• [Given task]
Stop at the line containing "def rad(d): return d * pi / 180": repeat exactly every line of the entries below from the first up to it, plus that line, with pictures omitted.
------ Supplied data
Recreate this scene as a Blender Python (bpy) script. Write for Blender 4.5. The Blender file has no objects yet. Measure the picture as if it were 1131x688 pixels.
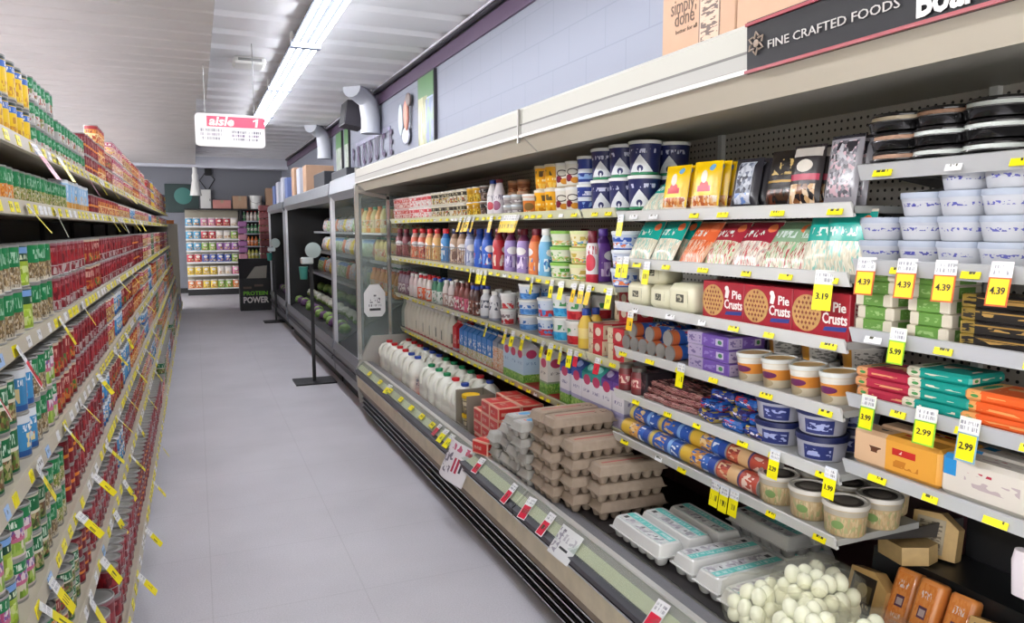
import bpy, math, random
from math import sin, cos, pi, sqrt
from mathutils import Matrix, Vector
random.seed(11)
COL = bpy.context.scene.collection
def rad(d): return d * pi / 180

# ------------------------------------------------------------------ camera model (photo 1131 x 688)
F, CX, CY, CAMZ = 815.0, 565.5, 344.0, 1.55
def _n(v):
    l = sqrt(sum(a * a for a in v)); return tuple(a / l for a in v)
def _cross(a, b): return (a[1]*b[2]-a[2]*b[1], a[2]*b[0]-a[0]*b[2], a[0]*b[1]-a[1]*b[0])
AY = _n(((215.0 - CX) / F, -(253.0 - CY) / F, -1.0))     # the aisle runs along +y
AZ = _n((0.0, -AY[2], AY[1]))
AX = _cross(AY, AZ)
def proj(x, y, z):
    z -= CAMZ
    c = [AX[i]*x + AY[i]*y + AZ[i]*z for i in range(3)]
    return CX + F*c[0]/-c[2], CY - F*c[1]/-c[2]
def ray(u, v):
    c = ((u - CX) / F, -(v - CY) / F, -1.0)
    return tuple(sum(a[i]*c[i] for i in range(3)) for a in (AX, AY, AZ))
def atz(u, v, z):
    r = ray(u, v); t = (z - CAMZ) / r[2]; return (r[0]*t, r[1]*t, z)
def atx(u, v, x):
    r = ray(u, v); t = x / r[0]; return (x, r[1]*t, CAMZ + r[2]*t)
def yu(u, x, z):
    """distance down the aisle at which the line (x, *, z) crosses image column u"""
    lo, hi = 0.35, 40.0
    for _ in range(50):
        m = (lo + hi) / 2
        p = proj(x, m, z)[0]
        if (p > u) == (x > 0): lo = m
        else: hi = m
    return lo

# ------------------------------------------------------------------ mesh builder
class MB:
    def __init__(s): s.v, s.f, s.m, s.s, s.uv = [], [], [], [], []
    def add(s, vs, fs, mat=0, smooth=False, uvs=None, M=None):
        o = len(s.v)
        if M is not None: vs = [tuple(M @ Vector(v)) for v in vs]
        s.v += [tuple(v) for v in vs]
        for i, f in enumerate(fs):
            s.f.append(tuple(o + k for k in f))
            s.m.append(mat[i] if isinstance(mat, (list, tuple)) else mat)
            s.s.append(smooth)
            s.uv.append(uvs[i] if uvs else [(0.5, 0.5)] * len(f))
        return s
    def join(s, b, M=None, dm=0):
        o = len(s.v)
        s.v += b.v if M is None else [tuple(M @ Vector(v)) for v in b.v]
        s.f += [tuple(o + k for k in f) for f in b.f]
        s.m += [m + dm for m in b.m]; s.s += b.s; s.uv += b.uv
        return s
    def box(s, x0, x1, y0, y1, z0, z1, mat=0, M=None):
        v = [(x0,y0,z0),(x1,y0,z0),(x1,y1,z0),(x0,y1,z0),(x0,y0,z1),(x1,y0,z1),(x1,y1,z1),(x0,y1,z1)]
        f = [(0,1,5,4),(1,2,6,5),(2,3,7,6),(3,0,4,7),(4,5,6,7),(3,2,1,0)]
        return s.add(v, f, mat, False, [[(0,0),(1,0),(1,1),(0,1)]] * 6, M)
    def rbox(s, x0, x1, y0, y1, z0, z1, b=0.004, mat=0, M=None, smooth=False):
        c = ((x0+x1)/2, (y0+y1)/2, (z0+z1)/2); h = ((x1-x0)/2, (y1-y0)/2, (z1-z0)/2)
        b = min(b, min(h) * 0.9)
        vs, idx = [], {}
        for sx in (-1, 1):
            for sy in (-1, 1):
                for sz in (-1, 1):
                    for a in range(3):
                        q = [sx*(h[0]-b), sy*(h[1]-b), sz*(h[2]-b)]
                        q[a] = (sx, sy, sz)[a] * h[a]
                        idx[(sx, sy, sz, a)] = len(vs)
                        vs.append((c[0]+q[0], c[1]+q[1], c[2]+q[2]))
        fs, uv = [], []
        I = lambda sx, sy, sz, a: idx[(sx, sy, sz, a)]
        full = [(0,0),(1,0),(1,1),(0,1)]
        def gen(f):
            return [((vs[i][0]-x0)/max(1e-6, x1-x0), (vs[i][2]-z0)/max(1e-6, z1-z0)) for i in f]
        for f in ([I(-1,-1,-1,1),I(1,-1,-1,1),I(1,-1,1,1),I(-1,-1,1,1)], [I(1,-1,-1,0),I(1,1,-1,0),I(1,1,1,0),I(1,-1,1,0)],
                  [I(1,1,-1,1),I(-1,1,-1,1),I(-1,1,1,1),I(1,1,1,1)], [I(-1,1,-1,0),I(-1,-1,-1,0),I(-1,-1,1,0),I(-1,1,1,0)],
                  [I(-1,-1,1,2),I(1,-1,1,2),I(1,1,1,2),I(-1,1,1,2)], [I(-1,1,-1,2),I(1,1,-1,2),I(1,-1,-1,2),I(-1,-1,-1,2)]):
            fs.append(f); uv.append(full)
        def orient(f):
            a, bb, cc = (Vector(vs[f[0]]), Vector(vs[f[1]]), Vector(vs[f[2]]))
            n = (bb-a).cross(cc-a); m = sum((Vector(vs[i]) for i in f), Vector()) / len(f) - Vector(c)
            return f if n.dot(m) > 0 else f[::-1]
        for s1 in (-1, 1):
            for s2 in (-1, 1):
                for f in ([I(s1,s2,-1,0),I(s1,s2,1,0),I(s1,s2,1,1),I(s1,s2,-1,1)], [I(s1,-1,s2,0),I(s1,1,s2,0),I(s1,1,s2,2),I(s1,-1,s2,2)],
                          [I(-1,s1,s2,1),I(1,s1,s2,1),I(1,s1,s2,2),I(-1,s1,s2,2)]):
                    f = orient(f); fs.append(f); uv.append(gen(f))
                for s3 in (-1, 1):
                    f = orient([I(s1,s2,s3,0),I(s1,s2,s3,1),I(s1,s2,s3,2)]); fs.append(f); uv.append(gen(f))
        return s.add(vs, fs, mat, smooth, uv, M)
    def loft(s, rings, mat=0, smooth=True, cap0=True, cap1=True, M=None, mats=None, vr=None):
        n = len(rings[0]); vs = [p for r in rings for p in r]; fs, uv, mm = [], [], []
        zs = [sum(p[2] for p in r)/n for r in rings]
        z0, z1 = vr if vr else (min(zs), max(zs)); dz = max(1e-6, z1-z0)
        for i in range(len(rings)-1):
            va, vb = (zs[i]-z0)/dz, (zs[i+1]-z0)/dz
            for k in range(n):
                k2 = (k+1) % n
                fs.append((i*n+k, i*n+k2, (i+1)*n+k2, (i+1)*n+k))
                uv.append([(k/n, va), ((k+1)/n, va), ((k+1)/n, vb), (k/n, vb)])
                mm.append(mats[i] if mats else mat)
        flat = lambda r: [(0.5+(p[0]-r[0][0])*0, 0.5) for p in r]
        if cap0: fs.append(tuple(range(n-1, -1, -1))); uv.append([(0.5, 0.0)]*n); mm.append(mats[0] if mats else mat)
        if cap1:
            o = (len(rings)-1)*n; fs.append(tuple(range(o, o+n))); uv.append([(0.5, 1.0)]*n); mm.append(mats[-1] if mats else mat)
        return s.add(vs, fs, mm, smooth, uv, M)
    def lathe(s, prof, n=20, mat=0, smooth=True, M=None, mats=None, vr=None, cap0=True, cap1=True):
        rings = [[(max(r, 1e-4)*cos(2*pi*(k/n)-pi), max(r, 1e-4)*sin(2*pi*(k/n)-pi), z) for k in range(n)] for r, z in prof]
        return s.loft(rings, mat, smooth, cap0, cap1, M, mats, vr)
    def tube(s, pts, r, n=8, mat=0, M=None, closed=False):
        P = [Vector(p) for p in pts]; rings = []
        up = None
        for i, p in enumerate(P):
            if closed: d = P[(i+1) % len(P)] - P[i-1]
            else: d = P[min(i+1, len(P)-1)] - P[max(i-1, 0)]
            d.normalize()
            if up is None: up = Vector((0, 0, 1)) if abs(d.z) < 0.9 else Vector((1, 0, 0))
            a = d.cross(up).normalized(); b = a.cross(d).normalized(); up = b
            rr = r[i] if isinstance(r, (list, tuple)) else r
            rings.append([tuple(p + rr*(cos(2*pi*k/n)*a + sin(2*pi*k/n)*b)) for k in range(n)])
        if closed: rings.append(rings[0])
        return s.loft([q[::-1] for q in rings], mat, True, not closed, not closed, M)
    def ell(s, c, r, nu=12, nv=8, mat=0, M=None, noise=0, seed=0):
        rings = []; rnd = random.Random(seed)
        for j in range(nv+1):
            t = pi*j/nv; st = max(sin(t), 0.02)
            ring = []
            for k in range(nu):
                w = 1 + (rnd.uniform(-noise, noise) if noise else 0)
                ring.append((c[0]+r[0]*st*cos(2*pi*k/nu)*w, c[1]+r[1]*st*sin(2*pi*k/nu)*w, c[2]-r[2]*cos(t)*(w if 0 < j < nv else 1)))
            rings.append(ring)
        return s.loft(rings, mat, True, True, True, M)
    def prism(s, poly, a0, a1, axis='y', mat=0, mats=None, M=None):
        """extrude a closed polygon of 2-D points; axis y: points are (x, z); axis x: (y, z); axis z: (x, y)"""
        def P(p, a): return {'y': (p[0], a, p[1]), 'x': (a, p[0], p[1]), 'z': (p[0], p[1], a)}[axis]
        n = len(poly); vs = [P(p, a0) for p in poly] + [P(p, a1) for p in poly]
        fs = [(k, (k+1) % n, n+(k+1) % n, n+k) for k in range(n)]
        ar = sum(poly[k][0]*poly[(k+1) % n][1]-poly[(k+1) % n][0]*poly[k][1] for k in range(n))
        flip = (ar > 0) != (axis == 'y')
        uv = [[(0,0),(0,1),(1,1),(1,0)]]*n + [[((p[0]-min(q[0] for q in poly))/max(1e-6, max(q[0] for q in poly)-min(q[0] for q in poly)), (p[1]-min(q[1] for q in poly))/max(1e-6, max(q[1] for q in poly)-min(q[1] for q in poly))) for p in poly]]*2
        fs += [tuple(range(n-1, -1, -1)), tuple(range(n, 2*n))]
        if not flip: fs = [f[::-1] for f in fs]; uv = [u[::-1] for u in uv]
        mm = (list(mats) + [mats[0], mats[0]]) if mats else mat
        return s.add(vs, fs, mm, False, uv, M)
    def mesh(s, name, mats, sharp=38):
        me = bpy.data.meshes.new(name); me.from_pydata(s.v, [], s.f)
        for m in mats: me.materials.append(m)
        me.polygons.foreach_set('material_index', s.m)
        me.polygons.foreach_set('use_smooth', s.s)
        uvl = me.uv_layers.new(name='UV')
        uvl.data.foreach_set('uv', [c for f in s.uv for p in f for c in p])
        me.update()
        if any(s.s): me.set_sharp_from_angle(angle=rad(sharp))
        return me

# ------------------------------------------------------------------ object trees
class T:
    """a Blender object and the parts that hang under it"""
    def __init__(s, o): s.o, s.ch = o, []
    def copy(s, parent=None):
        c = s.o.copy(); COL.objects.link(c)
        for k in ('label', 'category', 'group'):
            if parent is None and k in c: del c[k]
        c.parent = parent; t = T(c)
        t.ch = [x.copy(c) for x in s.ch]
        return t
def L(mats): return mats if isinstance(mats, (list, tuple)) else [mats]
def node(name, mb, mats, parent=None, sharp=38, **props):
    o = bpy.data.objects.new(name, mb if mb is None or isinstance(mb, bpy.types.Mesh) else mb.mesh(name, L(mats), sharp))
    COL.objects.link(o); t = T(o)
    if parent is not None: o.parent = parent.o; parent.ch.append(t)
    for k, v in props.items(): o[k] = v
    return t
def tag(t, label, cat, group=None, kind=None):
    t.o['label'] = label; t.o['category'] = cat
    if group: t.o['group'] = group
    if kind: t.o['kind'] = kind
    return t
def struct(name, mb, mats):
    t = node(name, mb, mats); t.o['kind'] = 'structure'; return t
_txt = {}
def text_mesh(s, size=1.0, bold=0.0, shear=0.0, spacing=1.0):
    """letters as geometry: x to the right, z up, facing -y, centred on the origin"""
    key = (s, size, bold, shear, spacing)
    if key not in _txt:
        cu = bpy.data.curves.new('lettering', 'FONT'); cu.body = s; cu.size = size
        cu.align_x = 'CENTER'; cu.align_y = 'CENTER'; cu.offset = bold*size; cu.shear = shear; cu.space_character = spacing
        cu.extrude = 0.0006; cu.resolution_u = 2
        o = bpy.data.objects.new('lettering', cu); COL.objects.link(o)
        dg = bpy.context.evaluated_depsgraph_get(); dg.update()
        me = bpy.data.meshes.new_from_object(o.evaluated_get(dg))
        me.transform(Matrix.Rotation(rad(90), 4, 'X')); me.materials.clear()
        bpy.data.objects.remove(o); bpy.data.curves.remove(cu)
        _txt[key] = me
    return _txt[key]
def letters(s, size, mat, parent, M=None, bold=0.0, shear=0.0, spacing=1.0, name='lettering', sx=1.0, maxw=None):
    me = text_mesh(s, size, bold, shear, spacing).copy(); me.materials.append(mat)
    if maxw:
        w = max(v.co.x for v in me.vertices) - min(v.co.x for v in me.vertices); sx = maxw / w
    if sx != 1.0: me.transform(Matrix.Diagonal((sx, 1, 1, 1)))
    if M is not None: me.transform(M)
    return node(name, me, None, parent)

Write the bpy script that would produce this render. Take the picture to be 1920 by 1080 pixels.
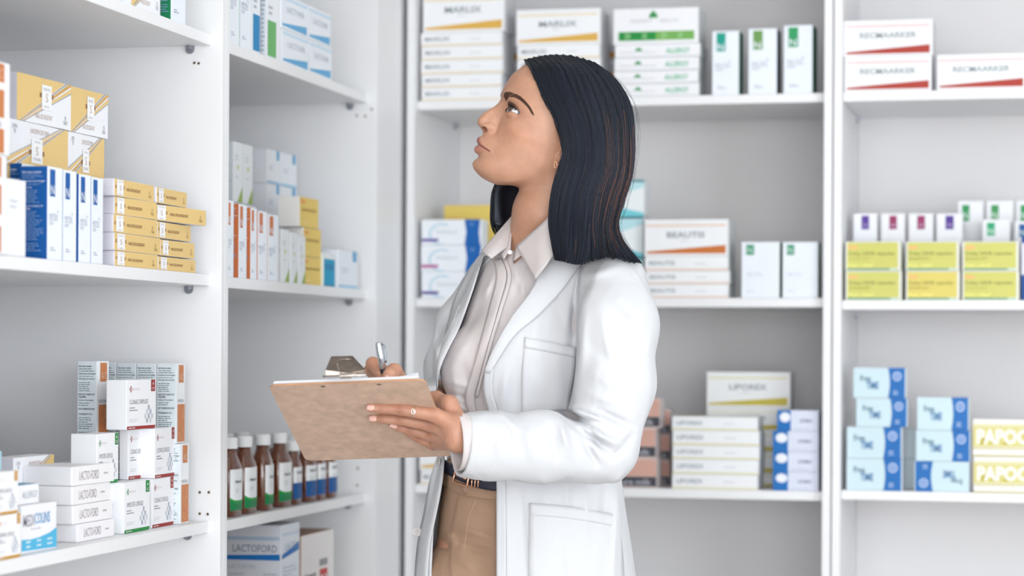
------------
• [Finished exercise]
Recreate this scene as a Blender Python (bpy) script. Write for Blender 4.5. The Blender file has no objects yet. Measure the picture as if it were 1131x688 pixels.
import bpy, math, random
from math import sin, cos, pi, sqrt
from mathutils import Matrix, Vector
random.seed(11)
COL = bpy.context.scene.collection
def rad(d): return d * pi / 180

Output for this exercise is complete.